I fear for our democracy and the integrity of our electoral system. There’s no “if” here, only “when.” And perhaps there’s a sliver of goods news here. This technology is just new and time-consuming enough that this presidential election may escape an onslaught of deepfake disinformation. 

Then again, I may be overly optimistic. The Washington Post fears a deepfake bomb could be dropped during November and December — a “delicate period,” it says, “when poll workers are counting mail-in ballots.”

I think it’s unlikely that the world’s governments will be able to effectively prevent deepfakes. It would also be a mistake to turn to the goliath tech companies like Facebook or Google. It would be very expensive for them to develop their own deepfake detection.
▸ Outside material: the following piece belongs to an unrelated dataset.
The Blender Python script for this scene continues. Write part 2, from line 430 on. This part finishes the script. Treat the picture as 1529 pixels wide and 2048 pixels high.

Sure, they could afford it. But the incentives aren’t there. 

It will be up to tech-savvy startups… like Sentinel. It just raised $1.35 million in a seed round. I believe this is just the beginning. There will be other impressive but very small companies raising early-round funds. I’ll be on the look-out for them. And hopefully I’ll recommend one or two to my First Stage Investor members

The technology created by those startups is going to be critical in winning the battle against future deepfake disinformation campaigns. If we can support a couple of the best ones, it would be good for us — both as investors and as citizens.